Scene modeling code data |
+ + + + + + +
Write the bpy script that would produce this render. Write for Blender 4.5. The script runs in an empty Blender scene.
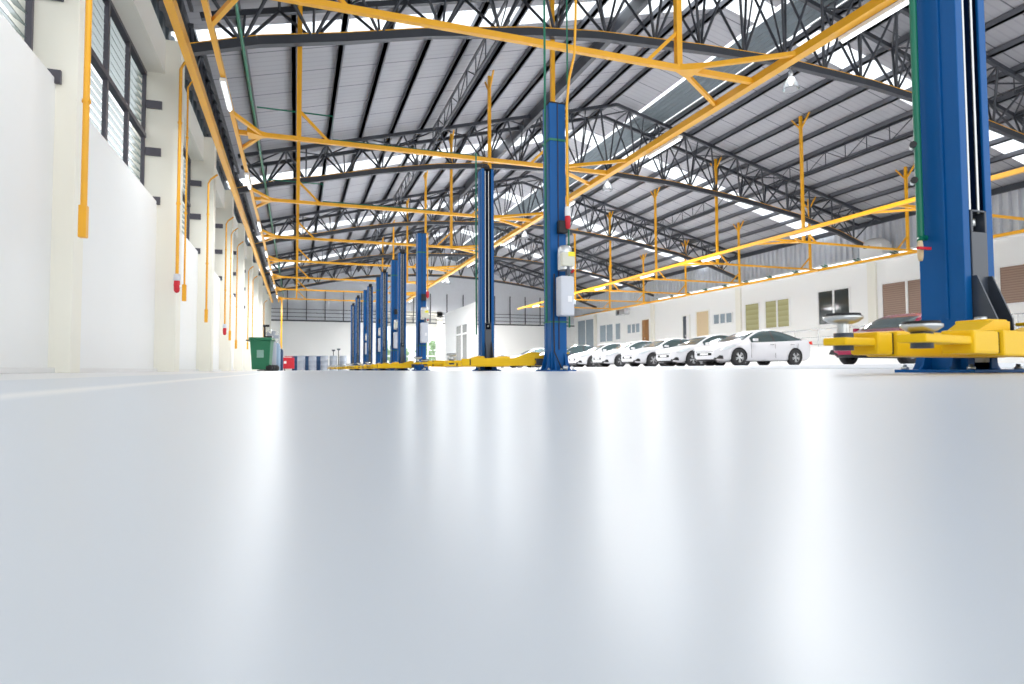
import bpy, bmesh, math, random
from mathutils import Vector, Matrix
random.seed(7)
SC = bpy.context.scene
COL = SC.collection
PI = math.pi
ORD = ['first', 'second', 'third', 'fourth', 'fifth', 'sixth', 'seventh', 'eighth', 'ninth', 'tenth', 'eleventh', 'twelfth',
       'thirteenth', 'fourteenth', 'fifteenth', 'sixteenth', 'seventeenth', 'eighteenth', 'nineteenth', 'twentieth']

# ------------------------------------------------------------------ materials
def newmat(name):
    m = bpy.data.materials.new(name); m.use_nodes = True
    nt = m.node_tree; b = nt.nodes['Principled BSDF']
    return m, nt, b

def mat(name, col, rough=.5, metal=0., noise=.06, scale=3., bump=0., coat=0., spec=.5, emit=0., ecol=None):
    m, nt, b = newmat(name)
    N, L = nt.nodes, nt.links
    tc = N.new('ShaderNodeTexCoord'); nz = N.new('ShaderNodeTexNoise'); nz.inputs['Scale'].default_value = scale
    nz.inputs['Detail'].default_value = 4
    L.new(tc.outputs['Object'], nz.inputs['Vector'])
    mx = N.new('ShaderNodeMix'); mx.data_type = 'RGBA'
    c = list(col) + [1]
    mx.inputs[6].default_value = [max(0, v * (1 - noise)) for v in col] + [1]
    mx.inputs[7].default_value = [min(1, v * (1 + noise)) for v in col] + [1]
    L.new(nz.outputs['Fac'], mx.inputs[0]); L.new(mx.outputs[2], b.inputs['Base Color'])
    b.inputs['Roughness'].default_value = rough; b.inputs['Metallic'].default_value = metal
    b.inputs['Coat Weight'].default_value = coat; b.inputs['Coat Roughness'].default_value = .06
    b.inputs['Specular IOR Level'].default_value = spec
    if emit:
        b.inputs['Emission Color'].default_value = list(ecol or col) + [1]; b.inputs['Emission Strength'].default_value = emit
    if bump:
        bp = N.new('ShaderNodeBump'); bp.inputs['Strength'].default_value = bump; bp.inputs['Distance'].default_value = .01
        L.new(nz.outputs['Fac'], bp.inputs['Height']); L.new(bp.outputs['Normal'], b.inputs['Normal'])
    return m

def clear_mat(name, col, transp=.6, rough=.1, gloss=True):
    """clear or frosted sheet: part of the light passes straight through, part is scattered"""
    m, nt, b = newmat(name); N, L = nt.nodes, nt.links
    tr = N.new('ShaderNodeBsdfTransparent'); tr.inputs['Color'].default_value = list(col) + [1]
    tl = N.new('ShaderNodeBsdfTranslucent'); tl.inputs['Color'].default_value = list(col) + [1]
    gl = N.new('ShaderNodeBsdfGlossy'); gl.inputs['Roughness'].default_value = rough
    gl.inputs['Color'].default_value = (.8, .85, .86, 1)
    a = N.new('ShaderNodeMixShader'); a.inputs[0].default_value = 1 - transp
    L.new(tr.outputs[0], a.inputs[1]); L.new(tl.outputs[0], a.inputs[2])
    fr = N.new('ShaderNodeFresnel'); fr.inputs['IOR'].default_value = 1.35
    c = N.new('ShaderNodeMixShader'); L.new(fr.outputs[0], c.inputs[0])
    L.new(a.outputs[0], c.inputs[1]); L.new(gl.outputs[0], c.inputs[2])
    L.new((c if gloss else a).outputs[0], N['Material Output'].inputs['Surface'])
    return m

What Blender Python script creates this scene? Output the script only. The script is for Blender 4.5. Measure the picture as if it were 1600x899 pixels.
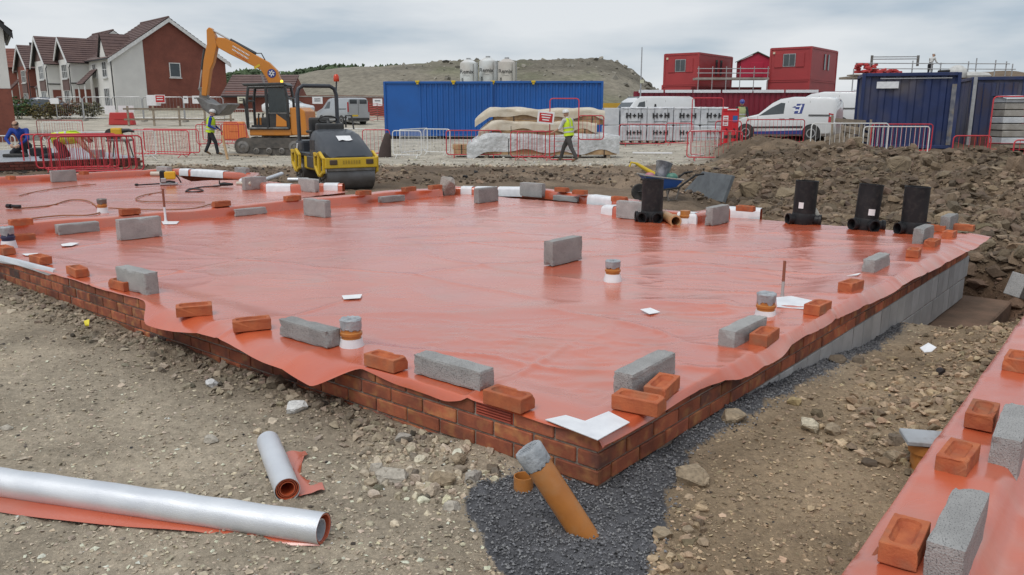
+ + + + + + +
Given problem | Go back to the entries above and restate word for word every line from the first through the one that contains "return m, nt, b", leaving the pictures behind.

Correct result |
Write the bpy script that would produce this render. Write for Blender 4.5. The script runs in an empty Blender scene.
import bpy, bmesh, math, random
from mathutils import Vector, Matrix
random.seed(7)
SC = bpy.context.scene
COL = SC.collection
PI = math.pi
ORD = ['first', 'second', 'third', 'fourth', 'fifth', 'sixth', 'seventh', 'eighth', 'ninth', 'tenth', 'eleventh', 'twelfth',
       'thirteenth', 'fourteenth', 'fifteenth', 'sixteenth', 'seventeenth', 'eighteenth', 'nineteenth', 'twentieth']

# ------------------------------------------------------------------ materials
def newmat(name):
    m = bpy.data.materials.new(name); m.use_nodes = True
    nt = m.node_tree; b = nt.nodes['Principled BSDF']
    return m, nt, b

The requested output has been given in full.